HAWKINGE 1912-1961: AN IN DEPTH HISTORY OF THE FORMER ROYAL AIR FORCE STATION HAWKINGE.

Humphreys, Roy S.


£20.00




Gillingham, 1st ed., 1981. 192 pp., numerous photo-ills. + ills. + 1 map. Pict., boards; 21 x 15cm. Spine faded overlapping onto front cover o/w V.G. Hawkinge, situated on top of the North Downs, began its aviation history with the mysterious arrival and then silent disappearance of a Dutchman called Megone who, prior to the Great War, secretly invented flying machines that could be used for military application.
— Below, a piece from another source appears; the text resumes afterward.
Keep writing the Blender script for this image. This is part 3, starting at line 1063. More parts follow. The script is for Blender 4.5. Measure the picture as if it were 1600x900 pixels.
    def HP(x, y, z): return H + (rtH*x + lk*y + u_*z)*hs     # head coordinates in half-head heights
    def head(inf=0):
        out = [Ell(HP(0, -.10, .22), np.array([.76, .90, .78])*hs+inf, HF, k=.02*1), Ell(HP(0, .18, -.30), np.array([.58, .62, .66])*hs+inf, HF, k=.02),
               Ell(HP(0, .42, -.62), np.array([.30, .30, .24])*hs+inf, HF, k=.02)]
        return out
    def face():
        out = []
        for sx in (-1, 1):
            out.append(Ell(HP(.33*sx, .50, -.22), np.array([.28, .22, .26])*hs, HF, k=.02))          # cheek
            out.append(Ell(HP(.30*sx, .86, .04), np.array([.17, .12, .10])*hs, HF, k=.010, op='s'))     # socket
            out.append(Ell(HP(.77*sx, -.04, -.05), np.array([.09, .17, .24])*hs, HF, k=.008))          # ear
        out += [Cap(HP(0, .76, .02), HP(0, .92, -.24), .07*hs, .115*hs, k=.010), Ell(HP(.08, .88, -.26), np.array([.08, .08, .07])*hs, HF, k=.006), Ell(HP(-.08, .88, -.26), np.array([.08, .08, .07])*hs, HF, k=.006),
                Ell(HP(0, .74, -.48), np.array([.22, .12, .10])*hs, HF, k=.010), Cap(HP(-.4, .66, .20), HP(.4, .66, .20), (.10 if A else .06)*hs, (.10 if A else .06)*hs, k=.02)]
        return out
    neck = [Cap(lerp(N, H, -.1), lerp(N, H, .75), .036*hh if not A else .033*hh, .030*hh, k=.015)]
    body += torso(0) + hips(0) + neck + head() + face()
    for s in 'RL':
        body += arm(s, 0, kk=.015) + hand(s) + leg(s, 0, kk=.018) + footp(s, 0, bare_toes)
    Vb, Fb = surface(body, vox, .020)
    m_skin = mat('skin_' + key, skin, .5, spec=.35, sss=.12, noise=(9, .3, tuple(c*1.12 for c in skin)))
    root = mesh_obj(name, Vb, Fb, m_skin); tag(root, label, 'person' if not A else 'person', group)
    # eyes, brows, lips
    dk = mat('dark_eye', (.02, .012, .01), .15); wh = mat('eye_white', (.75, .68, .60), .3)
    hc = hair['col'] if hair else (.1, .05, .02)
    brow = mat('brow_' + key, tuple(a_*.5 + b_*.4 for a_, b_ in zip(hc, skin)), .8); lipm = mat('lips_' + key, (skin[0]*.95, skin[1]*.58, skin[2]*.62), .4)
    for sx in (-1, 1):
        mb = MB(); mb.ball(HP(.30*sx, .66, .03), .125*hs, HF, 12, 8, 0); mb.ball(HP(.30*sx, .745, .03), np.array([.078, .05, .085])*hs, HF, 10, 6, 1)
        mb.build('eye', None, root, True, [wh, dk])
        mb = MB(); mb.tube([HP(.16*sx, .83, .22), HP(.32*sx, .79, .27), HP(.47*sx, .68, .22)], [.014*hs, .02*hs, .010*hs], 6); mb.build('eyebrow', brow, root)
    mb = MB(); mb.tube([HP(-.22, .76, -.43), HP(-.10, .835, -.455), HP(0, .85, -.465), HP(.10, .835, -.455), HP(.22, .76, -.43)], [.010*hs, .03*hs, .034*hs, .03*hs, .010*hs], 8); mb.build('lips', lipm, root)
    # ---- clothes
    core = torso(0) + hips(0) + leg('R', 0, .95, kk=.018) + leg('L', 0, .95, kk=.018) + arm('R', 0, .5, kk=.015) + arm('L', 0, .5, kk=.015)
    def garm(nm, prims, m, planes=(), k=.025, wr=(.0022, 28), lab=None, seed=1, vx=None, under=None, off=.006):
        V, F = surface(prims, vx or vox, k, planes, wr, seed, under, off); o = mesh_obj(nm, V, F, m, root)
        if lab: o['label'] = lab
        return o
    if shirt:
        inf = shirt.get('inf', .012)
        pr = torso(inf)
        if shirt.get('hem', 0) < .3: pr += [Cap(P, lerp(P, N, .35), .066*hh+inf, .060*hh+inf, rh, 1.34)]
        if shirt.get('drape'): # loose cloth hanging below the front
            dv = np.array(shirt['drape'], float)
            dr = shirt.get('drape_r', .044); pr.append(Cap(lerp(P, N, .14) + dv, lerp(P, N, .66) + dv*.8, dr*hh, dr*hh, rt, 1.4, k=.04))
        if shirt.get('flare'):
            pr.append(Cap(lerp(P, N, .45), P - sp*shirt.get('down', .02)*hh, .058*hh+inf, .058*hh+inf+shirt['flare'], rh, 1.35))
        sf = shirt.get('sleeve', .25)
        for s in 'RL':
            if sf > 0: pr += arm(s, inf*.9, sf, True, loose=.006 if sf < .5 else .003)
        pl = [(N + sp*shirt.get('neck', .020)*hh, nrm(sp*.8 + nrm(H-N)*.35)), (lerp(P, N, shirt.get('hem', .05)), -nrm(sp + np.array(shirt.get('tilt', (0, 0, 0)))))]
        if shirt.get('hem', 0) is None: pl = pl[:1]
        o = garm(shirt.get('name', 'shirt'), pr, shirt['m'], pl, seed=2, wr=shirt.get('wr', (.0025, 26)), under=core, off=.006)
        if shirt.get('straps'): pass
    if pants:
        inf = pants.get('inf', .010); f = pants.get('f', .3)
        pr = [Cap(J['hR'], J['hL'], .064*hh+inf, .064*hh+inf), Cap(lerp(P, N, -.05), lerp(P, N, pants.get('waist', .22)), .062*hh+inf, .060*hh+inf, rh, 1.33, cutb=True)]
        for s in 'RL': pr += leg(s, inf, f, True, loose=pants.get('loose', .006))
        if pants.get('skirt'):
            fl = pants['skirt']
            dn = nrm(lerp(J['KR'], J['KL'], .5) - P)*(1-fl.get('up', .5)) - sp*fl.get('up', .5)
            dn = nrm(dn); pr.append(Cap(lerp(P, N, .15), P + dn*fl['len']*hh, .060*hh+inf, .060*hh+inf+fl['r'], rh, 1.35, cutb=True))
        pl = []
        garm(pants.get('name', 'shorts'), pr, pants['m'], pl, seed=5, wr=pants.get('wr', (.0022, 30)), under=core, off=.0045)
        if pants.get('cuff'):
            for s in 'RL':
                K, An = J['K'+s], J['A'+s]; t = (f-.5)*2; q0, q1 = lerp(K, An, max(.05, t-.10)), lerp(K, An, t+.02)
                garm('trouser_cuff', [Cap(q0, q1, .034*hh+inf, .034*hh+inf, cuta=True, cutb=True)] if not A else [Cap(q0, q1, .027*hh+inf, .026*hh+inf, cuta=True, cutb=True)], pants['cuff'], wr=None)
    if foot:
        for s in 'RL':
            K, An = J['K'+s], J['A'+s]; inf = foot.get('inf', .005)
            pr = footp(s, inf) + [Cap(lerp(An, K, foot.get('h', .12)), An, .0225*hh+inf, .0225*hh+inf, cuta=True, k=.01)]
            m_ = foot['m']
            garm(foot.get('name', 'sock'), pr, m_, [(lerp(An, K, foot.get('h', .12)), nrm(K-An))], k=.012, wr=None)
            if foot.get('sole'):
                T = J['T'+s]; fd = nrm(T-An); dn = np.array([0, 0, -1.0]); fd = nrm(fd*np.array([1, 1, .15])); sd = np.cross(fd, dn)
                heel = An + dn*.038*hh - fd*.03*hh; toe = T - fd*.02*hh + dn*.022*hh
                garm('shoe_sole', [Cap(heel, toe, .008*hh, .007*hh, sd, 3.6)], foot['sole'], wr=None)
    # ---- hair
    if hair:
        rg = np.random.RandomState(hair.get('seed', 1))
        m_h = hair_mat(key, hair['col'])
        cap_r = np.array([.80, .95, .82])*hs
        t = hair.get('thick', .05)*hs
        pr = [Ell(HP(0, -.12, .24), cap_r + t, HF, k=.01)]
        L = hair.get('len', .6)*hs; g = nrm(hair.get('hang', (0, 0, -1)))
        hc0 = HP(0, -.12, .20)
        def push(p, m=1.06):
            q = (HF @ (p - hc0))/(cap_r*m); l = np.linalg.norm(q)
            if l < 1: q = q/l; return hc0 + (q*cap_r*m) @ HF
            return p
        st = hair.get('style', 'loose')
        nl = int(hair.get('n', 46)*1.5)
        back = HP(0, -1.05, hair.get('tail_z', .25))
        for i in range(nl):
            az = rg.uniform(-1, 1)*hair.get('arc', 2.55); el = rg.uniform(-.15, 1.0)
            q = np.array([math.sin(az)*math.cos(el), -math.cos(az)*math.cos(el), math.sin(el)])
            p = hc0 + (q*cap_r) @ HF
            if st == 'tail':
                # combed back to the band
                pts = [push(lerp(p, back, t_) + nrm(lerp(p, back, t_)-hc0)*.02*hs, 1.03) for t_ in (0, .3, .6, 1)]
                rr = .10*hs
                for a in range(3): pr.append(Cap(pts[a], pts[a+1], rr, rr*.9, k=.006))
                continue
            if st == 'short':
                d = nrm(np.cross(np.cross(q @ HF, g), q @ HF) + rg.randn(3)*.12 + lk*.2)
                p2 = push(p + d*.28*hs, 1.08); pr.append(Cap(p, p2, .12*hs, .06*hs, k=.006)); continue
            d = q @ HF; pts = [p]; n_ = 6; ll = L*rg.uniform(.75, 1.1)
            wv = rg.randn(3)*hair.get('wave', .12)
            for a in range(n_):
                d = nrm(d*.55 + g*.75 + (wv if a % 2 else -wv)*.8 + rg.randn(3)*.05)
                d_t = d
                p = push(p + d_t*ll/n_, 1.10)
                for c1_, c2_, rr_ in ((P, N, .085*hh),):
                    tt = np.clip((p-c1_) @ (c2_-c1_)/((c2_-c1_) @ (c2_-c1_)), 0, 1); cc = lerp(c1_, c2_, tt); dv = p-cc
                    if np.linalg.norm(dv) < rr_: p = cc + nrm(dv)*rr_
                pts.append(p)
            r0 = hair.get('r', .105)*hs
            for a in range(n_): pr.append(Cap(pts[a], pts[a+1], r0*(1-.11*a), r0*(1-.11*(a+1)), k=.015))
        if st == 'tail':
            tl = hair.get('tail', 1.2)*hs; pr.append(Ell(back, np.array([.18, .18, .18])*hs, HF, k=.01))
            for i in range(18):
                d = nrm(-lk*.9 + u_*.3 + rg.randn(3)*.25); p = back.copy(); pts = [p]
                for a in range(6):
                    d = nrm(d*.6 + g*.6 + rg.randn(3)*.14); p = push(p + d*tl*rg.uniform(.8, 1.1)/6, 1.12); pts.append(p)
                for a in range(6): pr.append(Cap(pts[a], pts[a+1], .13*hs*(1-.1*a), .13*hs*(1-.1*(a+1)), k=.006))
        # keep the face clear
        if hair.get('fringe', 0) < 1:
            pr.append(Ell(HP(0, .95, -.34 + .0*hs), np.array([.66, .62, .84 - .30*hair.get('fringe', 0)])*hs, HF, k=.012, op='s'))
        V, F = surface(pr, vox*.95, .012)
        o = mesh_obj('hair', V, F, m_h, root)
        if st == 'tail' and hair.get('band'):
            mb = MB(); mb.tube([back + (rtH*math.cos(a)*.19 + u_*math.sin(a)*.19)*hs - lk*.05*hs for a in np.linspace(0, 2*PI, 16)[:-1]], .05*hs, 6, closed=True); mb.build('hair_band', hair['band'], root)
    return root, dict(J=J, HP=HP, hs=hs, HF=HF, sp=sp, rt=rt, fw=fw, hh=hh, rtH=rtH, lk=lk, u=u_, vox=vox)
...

It is a mammoth task to record in this book all the exploits of the men and their squadrons or units, but the author has covered almost every kind of duty which was performed at RAF Hawkinge, both in peace and war. These duties range from the normal training programme of peacetime squadrons and on to the more skilled aerobatics and air displays. Then, with the outbreak of the Second World War, came the fighter patrols of the Battle of Britain period; the reconnaissance patrols carried out by the famous ‘Jim Crow’ squadron; the air sea rescue patrols; the anti-submarine and convoy protection patrols; the V1 interceptions and bomber escort duties. All of these duties were carried out from RAF Hawkinge and, as a front-line station throughout the last world war it saw action unfold day-by-day resulting in many men becoming decorated for valour and heroism.